Saturday, December 12, 2009

Roasting Expedition

I was invited to spend the day at Kaldi's Roastery in St.Louis, so I took advantage of the opportunity. On the trip, I was shown the inner-workings of the roasting facility, trained in Kaldi's roasting practices by the award winning roaster and barista Joe Marrocco, and experienced a quality-control cupping- the likes of which are held there almost daily. Experiencing so much in one day will require more than one post to share adequately.

Where to start? There was just so much information imparted to me! Until yesterday, my experience was largely limited to barista experience, managing and marketing, brewing techniques, and training. Yesterday, I was shown so much more of the coffee world! The roasting process was amazing and describing it seems empty, but here I go anyway. I think simply starting with the beans' arrival at the roaster and following their progress through the roasting process will be the easiest way for explanation.

Kaldi's receives hundreds, even thousands of pounds of green coffee beans weekly. The day that I was there, it was a "light" roasting day- not roasting much for their standards, only staying busy roasting for 5-6 hours of the day (that's still amazingly large quantities). These beans arrive in huge 60 pound burlap sacks transported directly from their processing facilities in the origins grown. Only very select coffees are chosen by specialty roasters like Kaldi's for production. Something like 1-3% of coffee grown meets the very strict standards of specialty coffee. In fact, Kaldi's was roasting a Costa Rican coffee that was the best lot of its class- a Cup of Excellence coffee, which are very pricey. Kaldi's is fairly unique in that they rarely pass on the extra expense to their customers, even when buying the most premium of the specialty coffees. One example I'm familiar with is the Burundi Kayanza single origin coffee that scored a 95 on the Coffee Review- instead of selling this very high scoring coffee for high prices (some as high as $60/10oz), which would be expected, they sold it for the standard $11-13/lb that their other coffees go for; this is an effort to make even the best of the best available to everyone.

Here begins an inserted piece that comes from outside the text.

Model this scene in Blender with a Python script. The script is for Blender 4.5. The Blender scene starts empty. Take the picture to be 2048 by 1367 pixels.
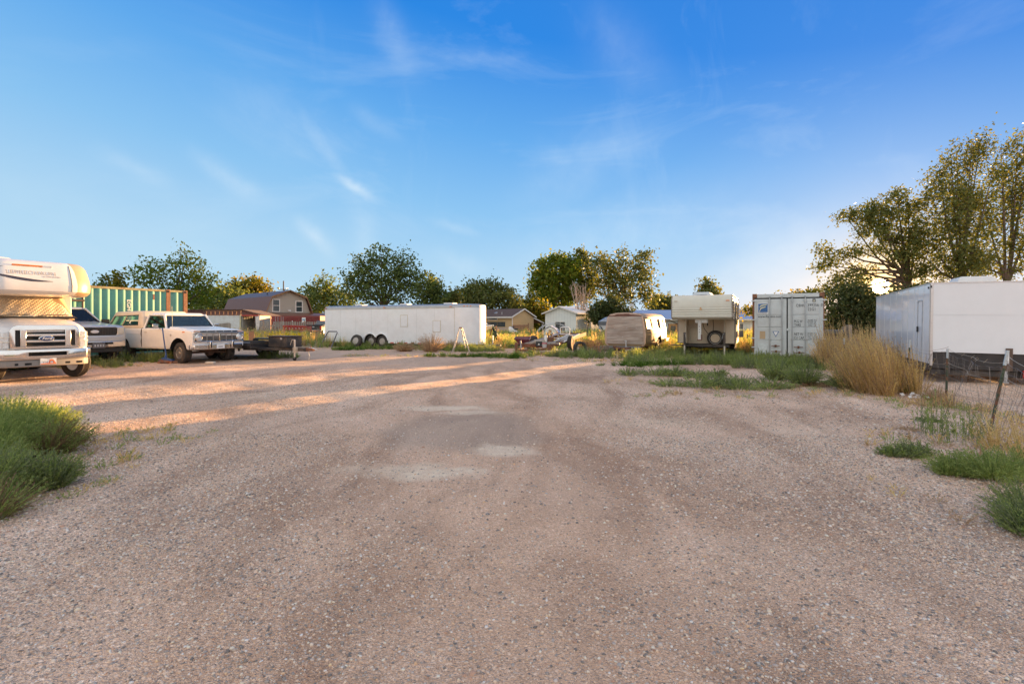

Moving the coffees to the scale comes next, weighing them raw to then be transported in correct quantities to the roasters in batches. These two roasters in use were very different- one was a San Franciscan, the other a Probat. The San Franciscan was around the 25lb barrel size, the Probat a 75-100lb mammoth. This is where I will pick up next. Pictures and more detailed descriptions to follow!

Lord, thank you for the opportunity to obtain more knowledge about this fine product and thank you for those at Kaldi's willing to take the time to share their insight. Also, thank you so much for a wife interested enough to spend the whole day along with me, experiencing the roasting. Keep my head deflated and on straight. Here we go.